■ **What to work on**
Check each line of the listing for the string "Take", count the lines that have it, and answer with that number only.

■ **Extracted information**

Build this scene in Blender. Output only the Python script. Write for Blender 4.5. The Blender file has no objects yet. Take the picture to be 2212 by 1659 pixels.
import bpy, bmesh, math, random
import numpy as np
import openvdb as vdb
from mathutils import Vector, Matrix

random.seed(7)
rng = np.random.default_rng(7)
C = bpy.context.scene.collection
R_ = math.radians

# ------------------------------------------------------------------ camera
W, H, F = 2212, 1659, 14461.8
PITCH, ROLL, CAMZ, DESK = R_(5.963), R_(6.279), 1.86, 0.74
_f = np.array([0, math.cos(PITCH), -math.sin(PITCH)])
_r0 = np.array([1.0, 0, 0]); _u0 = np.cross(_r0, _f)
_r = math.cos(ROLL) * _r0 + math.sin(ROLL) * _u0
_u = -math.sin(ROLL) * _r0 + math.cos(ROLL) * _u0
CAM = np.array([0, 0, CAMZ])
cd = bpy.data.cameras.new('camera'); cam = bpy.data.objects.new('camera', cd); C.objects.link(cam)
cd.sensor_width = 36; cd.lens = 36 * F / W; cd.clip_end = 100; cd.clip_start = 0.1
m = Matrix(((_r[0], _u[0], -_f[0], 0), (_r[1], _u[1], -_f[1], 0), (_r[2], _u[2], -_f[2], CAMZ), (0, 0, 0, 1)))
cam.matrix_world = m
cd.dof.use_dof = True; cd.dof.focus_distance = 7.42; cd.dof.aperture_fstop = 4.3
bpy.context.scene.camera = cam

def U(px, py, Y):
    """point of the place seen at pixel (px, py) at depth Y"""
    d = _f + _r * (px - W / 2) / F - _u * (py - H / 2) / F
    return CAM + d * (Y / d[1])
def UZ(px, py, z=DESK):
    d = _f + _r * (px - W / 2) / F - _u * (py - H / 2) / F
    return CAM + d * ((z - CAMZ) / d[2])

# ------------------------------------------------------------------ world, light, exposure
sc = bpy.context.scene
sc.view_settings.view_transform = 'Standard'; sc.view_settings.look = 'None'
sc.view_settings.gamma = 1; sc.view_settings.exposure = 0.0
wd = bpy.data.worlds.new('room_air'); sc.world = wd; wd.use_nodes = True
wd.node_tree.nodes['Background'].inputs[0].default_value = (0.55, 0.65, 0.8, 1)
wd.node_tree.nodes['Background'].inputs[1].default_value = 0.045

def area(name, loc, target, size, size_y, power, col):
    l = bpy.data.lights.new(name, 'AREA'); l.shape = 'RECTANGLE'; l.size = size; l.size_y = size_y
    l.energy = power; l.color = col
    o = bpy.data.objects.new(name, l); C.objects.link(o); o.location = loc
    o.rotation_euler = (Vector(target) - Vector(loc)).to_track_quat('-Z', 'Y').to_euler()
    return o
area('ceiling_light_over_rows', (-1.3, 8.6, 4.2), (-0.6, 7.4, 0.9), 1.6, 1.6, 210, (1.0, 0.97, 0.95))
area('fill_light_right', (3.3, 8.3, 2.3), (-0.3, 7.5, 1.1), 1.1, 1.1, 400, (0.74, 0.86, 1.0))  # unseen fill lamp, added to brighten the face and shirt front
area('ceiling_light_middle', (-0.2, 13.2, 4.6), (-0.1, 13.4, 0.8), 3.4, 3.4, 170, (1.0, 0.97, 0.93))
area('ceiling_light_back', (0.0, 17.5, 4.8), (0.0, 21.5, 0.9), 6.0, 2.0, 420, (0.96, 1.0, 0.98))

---

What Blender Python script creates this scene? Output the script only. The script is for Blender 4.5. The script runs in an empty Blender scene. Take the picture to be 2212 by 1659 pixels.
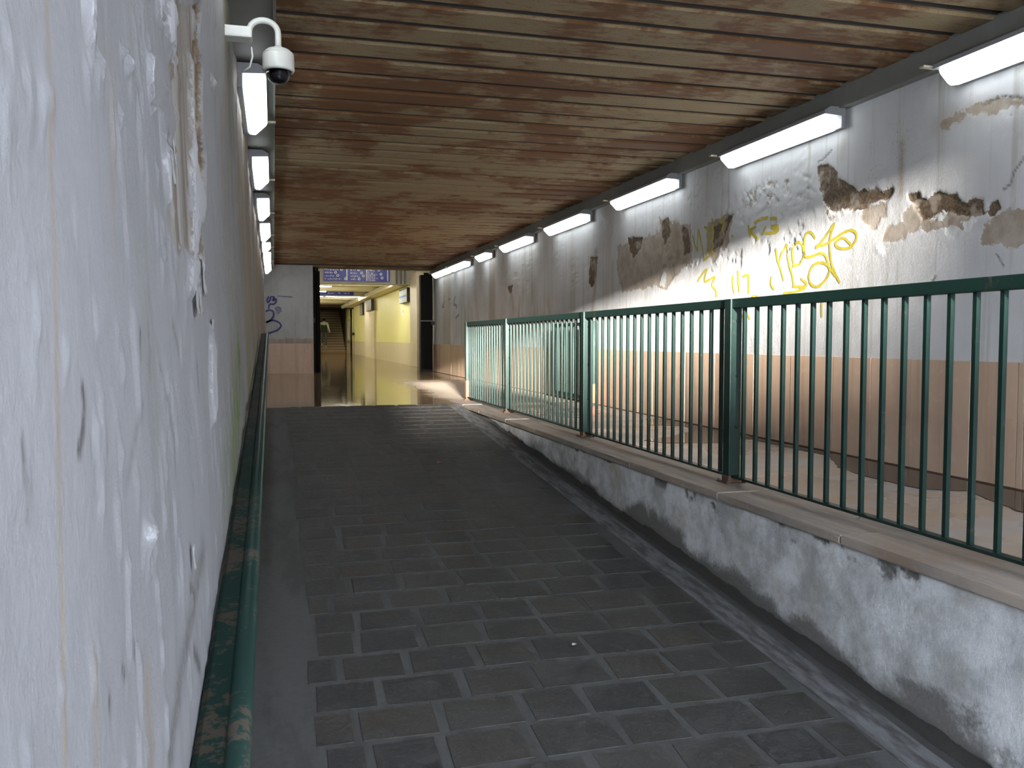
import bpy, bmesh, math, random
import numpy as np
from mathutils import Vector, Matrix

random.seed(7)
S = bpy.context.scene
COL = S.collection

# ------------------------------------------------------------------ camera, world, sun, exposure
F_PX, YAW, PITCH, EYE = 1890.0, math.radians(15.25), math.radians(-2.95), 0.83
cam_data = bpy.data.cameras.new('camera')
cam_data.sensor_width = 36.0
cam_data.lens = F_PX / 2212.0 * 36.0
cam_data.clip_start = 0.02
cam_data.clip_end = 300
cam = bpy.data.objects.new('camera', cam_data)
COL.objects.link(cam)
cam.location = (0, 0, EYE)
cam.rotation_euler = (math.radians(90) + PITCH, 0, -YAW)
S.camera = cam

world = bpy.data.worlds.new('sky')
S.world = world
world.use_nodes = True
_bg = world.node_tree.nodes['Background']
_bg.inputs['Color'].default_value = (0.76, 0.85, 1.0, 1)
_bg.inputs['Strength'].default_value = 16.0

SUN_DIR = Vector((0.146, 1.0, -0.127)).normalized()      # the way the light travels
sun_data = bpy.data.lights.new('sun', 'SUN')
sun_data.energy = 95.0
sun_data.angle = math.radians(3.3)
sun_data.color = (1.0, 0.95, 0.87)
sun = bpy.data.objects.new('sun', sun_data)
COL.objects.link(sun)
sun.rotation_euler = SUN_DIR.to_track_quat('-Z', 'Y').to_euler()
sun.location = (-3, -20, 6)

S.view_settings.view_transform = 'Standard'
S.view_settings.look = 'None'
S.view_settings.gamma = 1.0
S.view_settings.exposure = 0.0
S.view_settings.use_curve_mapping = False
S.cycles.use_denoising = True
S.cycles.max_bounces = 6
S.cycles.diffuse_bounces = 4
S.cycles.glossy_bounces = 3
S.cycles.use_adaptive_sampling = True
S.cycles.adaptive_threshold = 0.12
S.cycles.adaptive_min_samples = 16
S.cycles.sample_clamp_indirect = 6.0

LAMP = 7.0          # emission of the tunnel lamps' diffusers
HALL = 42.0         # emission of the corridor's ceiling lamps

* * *

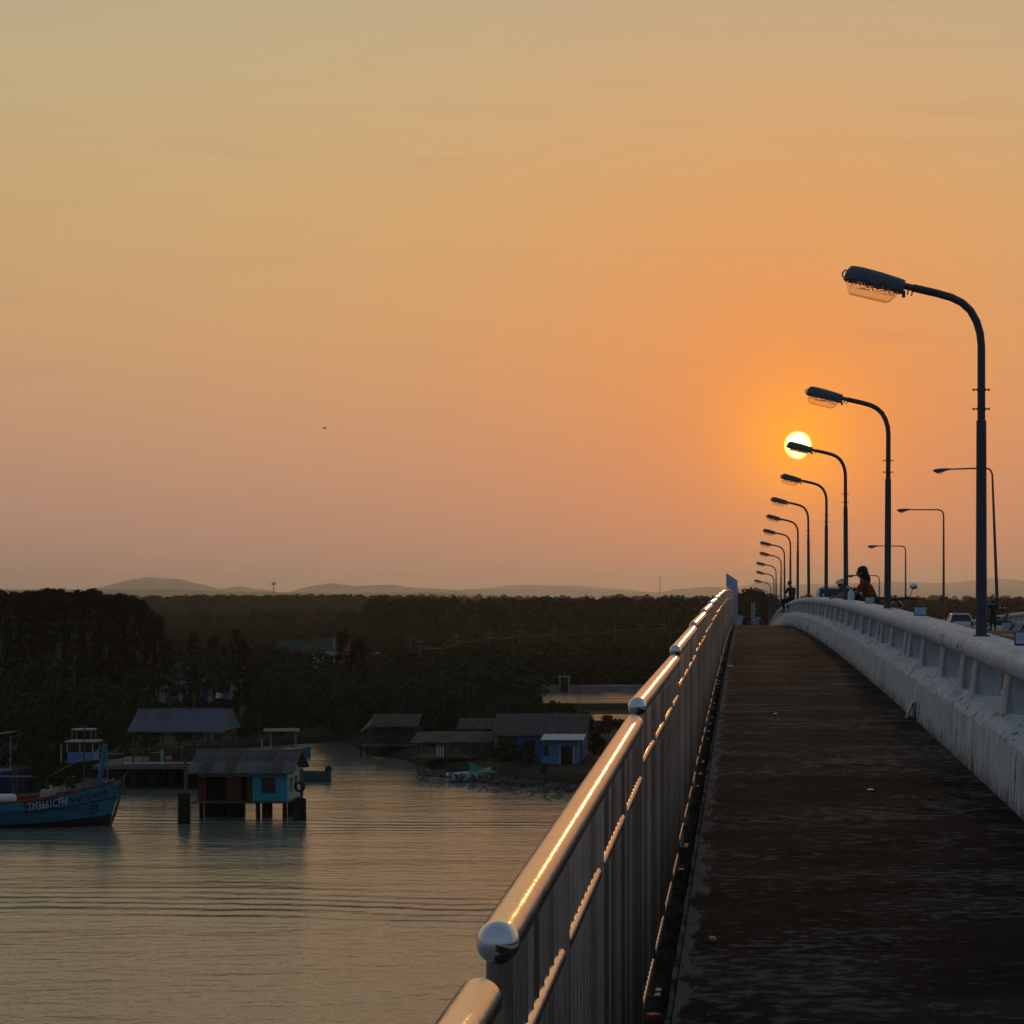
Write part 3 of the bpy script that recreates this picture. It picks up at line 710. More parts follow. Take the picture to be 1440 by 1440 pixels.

■ **Result for this task**
3